Posted by John Haine on 19/02/2023 17:15:48:
Well I got the unit connected to the picPET and a bit of Pi code written to acquire some numbers, "measuring" the 1pps period. Good news, to 7 places of decimals it's 0.9999999s +/1 a bit. Bad news 1: hardly any perceptible change with the pot setting! Bad news 2: the GPS is very flaky, regularly losing lock. I get a decent position using "GPS Monitor" on my phone inside just next to the equipment, but I have the GPS antenna on the end of a piece of 3m cable on the windowsill / on top of the green wheely-bin outside the window. The antenna nominally has 30 dB gain, I think it's going back to Amazon!
I've found the M8Q works better than my Adafruit Ultimate GPS, probably because the M8Q picks up GLONASS (Russian) satellites as well as GPS(USA).
Even with an active antenna the Adafruit is fussy about location. Inside the house and looking out a North facing window are both unsatisfactory. Looking out my south facing dining room it works with occasional drop-outs. West facing upstairs windowsill it seems to work 100%.
I also had trouble with the pot setting and wish I'd bought a multi-turn one rather than using a cheapo trimmer. The trimmer turns in jumps and starts, and is pressure sensitive. I can get the 10MHz waveform stable by carefully turning it with an oscilloscope compensation screwdriver, but frequency slides as soon as I let go.
My 40+ year old Racal 7-digit counter only measures in microseconds. It counts 1000000 OCXO pulses in 1 GPS second, but the last digit jitters a little.
Haven't tried PET yet. The plan is to set the M8Q PPS to 0.25Hz (by setting period to 4000000uS), and see what ardPET makes of a 5MHz input. (I've wired my OCXO to a 7490 divide by 2 chip). I'll also try modifying ardPET to count more input pulses by extending the timing period to 'n' GPS pulses.

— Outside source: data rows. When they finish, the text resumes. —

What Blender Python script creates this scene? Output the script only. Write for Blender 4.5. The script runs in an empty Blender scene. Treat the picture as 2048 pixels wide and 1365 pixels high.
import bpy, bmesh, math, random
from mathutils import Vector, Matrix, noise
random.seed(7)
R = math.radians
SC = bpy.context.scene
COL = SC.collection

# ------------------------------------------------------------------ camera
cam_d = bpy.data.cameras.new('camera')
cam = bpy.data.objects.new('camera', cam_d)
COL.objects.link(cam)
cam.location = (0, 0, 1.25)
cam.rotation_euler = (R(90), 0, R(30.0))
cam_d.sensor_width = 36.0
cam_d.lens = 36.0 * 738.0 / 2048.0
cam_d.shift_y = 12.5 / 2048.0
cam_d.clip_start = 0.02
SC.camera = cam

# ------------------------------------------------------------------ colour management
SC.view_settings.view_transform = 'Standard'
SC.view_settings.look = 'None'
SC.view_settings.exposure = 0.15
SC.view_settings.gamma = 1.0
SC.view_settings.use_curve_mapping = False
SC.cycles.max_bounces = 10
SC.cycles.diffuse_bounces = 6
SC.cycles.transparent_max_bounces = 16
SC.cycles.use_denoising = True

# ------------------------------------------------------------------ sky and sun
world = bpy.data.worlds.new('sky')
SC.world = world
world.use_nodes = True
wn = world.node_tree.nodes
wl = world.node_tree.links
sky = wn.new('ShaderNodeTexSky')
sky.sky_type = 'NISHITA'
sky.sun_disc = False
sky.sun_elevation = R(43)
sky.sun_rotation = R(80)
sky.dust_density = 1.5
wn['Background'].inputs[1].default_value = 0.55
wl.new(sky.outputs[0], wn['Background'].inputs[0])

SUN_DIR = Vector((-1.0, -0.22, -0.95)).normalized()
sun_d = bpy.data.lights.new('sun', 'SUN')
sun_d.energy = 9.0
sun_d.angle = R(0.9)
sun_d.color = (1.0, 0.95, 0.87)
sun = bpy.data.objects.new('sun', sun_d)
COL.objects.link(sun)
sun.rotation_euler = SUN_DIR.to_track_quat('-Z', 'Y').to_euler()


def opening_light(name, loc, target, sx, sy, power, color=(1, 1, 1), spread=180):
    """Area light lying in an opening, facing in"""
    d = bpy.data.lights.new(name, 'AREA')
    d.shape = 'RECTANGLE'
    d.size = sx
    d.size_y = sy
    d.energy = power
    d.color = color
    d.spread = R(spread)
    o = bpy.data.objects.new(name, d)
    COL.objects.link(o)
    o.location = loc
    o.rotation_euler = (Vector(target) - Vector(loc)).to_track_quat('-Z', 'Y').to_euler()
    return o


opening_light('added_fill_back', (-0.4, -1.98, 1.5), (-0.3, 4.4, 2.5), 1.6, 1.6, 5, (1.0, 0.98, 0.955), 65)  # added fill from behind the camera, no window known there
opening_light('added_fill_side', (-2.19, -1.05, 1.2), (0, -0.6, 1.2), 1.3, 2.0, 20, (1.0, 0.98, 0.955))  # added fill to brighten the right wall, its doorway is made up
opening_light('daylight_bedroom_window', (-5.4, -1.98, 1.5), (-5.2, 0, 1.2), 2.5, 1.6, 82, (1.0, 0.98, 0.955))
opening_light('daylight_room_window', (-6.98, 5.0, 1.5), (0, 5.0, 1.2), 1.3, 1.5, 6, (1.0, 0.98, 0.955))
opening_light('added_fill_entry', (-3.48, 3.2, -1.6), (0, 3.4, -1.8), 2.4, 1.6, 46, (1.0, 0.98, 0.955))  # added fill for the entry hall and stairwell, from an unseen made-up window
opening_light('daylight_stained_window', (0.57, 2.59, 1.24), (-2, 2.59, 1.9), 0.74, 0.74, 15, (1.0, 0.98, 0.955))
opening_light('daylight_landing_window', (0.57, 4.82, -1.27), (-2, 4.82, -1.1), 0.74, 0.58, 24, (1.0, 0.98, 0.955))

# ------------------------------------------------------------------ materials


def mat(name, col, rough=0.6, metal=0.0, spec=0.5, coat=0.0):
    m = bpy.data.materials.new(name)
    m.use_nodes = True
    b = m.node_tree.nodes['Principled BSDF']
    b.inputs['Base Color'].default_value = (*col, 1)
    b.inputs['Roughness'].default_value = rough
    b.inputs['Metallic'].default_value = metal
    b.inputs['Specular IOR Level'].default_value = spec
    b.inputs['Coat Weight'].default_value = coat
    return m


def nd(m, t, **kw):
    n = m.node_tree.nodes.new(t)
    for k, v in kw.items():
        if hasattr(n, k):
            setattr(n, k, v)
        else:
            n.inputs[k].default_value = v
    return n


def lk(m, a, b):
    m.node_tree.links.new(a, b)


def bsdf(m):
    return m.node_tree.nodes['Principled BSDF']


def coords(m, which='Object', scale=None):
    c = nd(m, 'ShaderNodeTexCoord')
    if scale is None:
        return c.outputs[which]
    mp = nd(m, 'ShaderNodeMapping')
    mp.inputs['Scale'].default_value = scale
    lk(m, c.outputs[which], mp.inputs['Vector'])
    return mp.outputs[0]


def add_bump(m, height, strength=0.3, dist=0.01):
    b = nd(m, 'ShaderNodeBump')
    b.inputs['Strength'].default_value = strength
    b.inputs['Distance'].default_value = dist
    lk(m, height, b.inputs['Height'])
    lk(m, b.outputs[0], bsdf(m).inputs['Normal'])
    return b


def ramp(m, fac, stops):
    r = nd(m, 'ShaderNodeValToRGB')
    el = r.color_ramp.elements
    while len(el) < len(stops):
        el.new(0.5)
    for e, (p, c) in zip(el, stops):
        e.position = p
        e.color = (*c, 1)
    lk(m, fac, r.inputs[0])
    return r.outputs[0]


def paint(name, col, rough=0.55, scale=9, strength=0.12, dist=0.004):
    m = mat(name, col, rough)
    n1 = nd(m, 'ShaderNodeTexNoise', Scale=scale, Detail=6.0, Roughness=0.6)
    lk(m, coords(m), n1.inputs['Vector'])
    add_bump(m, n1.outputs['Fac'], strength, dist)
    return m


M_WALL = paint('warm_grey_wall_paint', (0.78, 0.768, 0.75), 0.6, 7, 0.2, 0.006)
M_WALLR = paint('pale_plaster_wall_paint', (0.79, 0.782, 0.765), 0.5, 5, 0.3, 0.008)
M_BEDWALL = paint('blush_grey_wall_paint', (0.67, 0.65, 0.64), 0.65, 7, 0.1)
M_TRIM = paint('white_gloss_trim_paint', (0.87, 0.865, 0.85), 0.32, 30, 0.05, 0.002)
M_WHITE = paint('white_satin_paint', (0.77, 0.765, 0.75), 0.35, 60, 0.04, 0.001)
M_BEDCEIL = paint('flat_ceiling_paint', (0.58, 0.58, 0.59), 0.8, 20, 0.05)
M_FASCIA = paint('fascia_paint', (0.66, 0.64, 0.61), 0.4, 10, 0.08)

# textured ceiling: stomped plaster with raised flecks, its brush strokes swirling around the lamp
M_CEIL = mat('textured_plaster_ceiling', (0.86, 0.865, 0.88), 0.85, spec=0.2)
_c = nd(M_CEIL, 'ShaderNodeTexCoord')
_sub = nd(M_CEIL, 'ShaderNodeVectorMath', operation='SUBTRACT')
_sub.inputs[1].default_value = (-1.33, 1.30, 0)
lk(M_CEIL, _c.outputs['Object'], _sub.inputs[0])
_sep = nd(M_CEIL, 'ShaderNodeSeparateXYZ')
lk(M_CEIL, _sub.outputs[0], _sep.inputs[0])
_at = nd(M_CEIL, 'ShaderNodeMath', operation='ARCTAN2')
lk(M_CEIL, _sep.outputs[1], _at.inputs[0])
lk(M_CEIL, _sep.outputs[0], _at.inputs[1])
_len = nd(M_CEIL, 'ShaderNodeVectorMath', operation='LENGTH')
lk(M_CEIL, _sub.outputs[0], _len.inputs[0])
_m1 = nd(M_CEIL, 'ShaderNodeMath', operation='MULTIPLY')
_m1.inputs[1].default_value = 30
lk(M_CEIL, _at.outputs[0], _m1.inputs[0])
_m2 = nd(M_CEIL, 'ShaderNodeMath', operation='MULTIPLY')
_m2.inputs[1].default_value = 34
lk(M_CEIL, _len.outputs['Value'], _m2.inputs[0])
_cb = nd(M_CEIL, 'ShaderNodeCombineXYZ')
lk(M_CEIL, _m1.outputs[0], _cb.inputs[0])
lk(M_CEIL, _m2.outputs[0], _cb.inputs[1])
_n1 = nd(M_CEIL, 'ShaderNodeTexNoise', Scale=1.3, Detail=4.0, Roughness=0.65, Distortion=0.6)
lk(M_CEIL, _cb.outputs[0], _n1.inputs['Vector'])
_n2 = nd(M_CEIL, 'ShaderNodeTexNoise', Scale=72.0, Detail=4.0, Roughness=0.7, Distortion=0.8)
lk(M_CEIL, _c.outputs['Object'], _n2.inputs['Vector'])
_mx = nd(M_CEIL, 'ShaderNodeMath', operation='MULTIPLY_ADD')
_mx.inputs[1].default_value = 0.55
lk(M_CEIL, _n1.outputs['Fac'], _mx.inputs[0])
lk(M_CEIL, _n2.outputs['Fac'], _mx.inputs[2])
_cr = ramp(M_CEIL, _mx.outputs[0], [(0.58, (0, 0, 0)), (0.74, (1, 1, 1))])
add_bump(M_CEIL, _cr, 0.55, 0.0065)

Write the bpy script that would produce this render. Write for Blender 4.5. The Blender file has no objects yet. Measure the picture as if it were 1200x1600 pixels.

Meanwhile I've nearly cracked how to change ublox TP frequency with a Python program. The bUblox TP5 spec isn't wrong as I suspected, I misread it! The mismatch was because message length is sent as a 16 bit integer, not 8 bit as I'd assumed.
Code not quite working yet because I assumed duty cycle was sent as an integer, and it's not. 50.0% encodes to 0x80 (128), and 60% to 0x9a999999. I suspect the duty ratio is sent as a single precision float.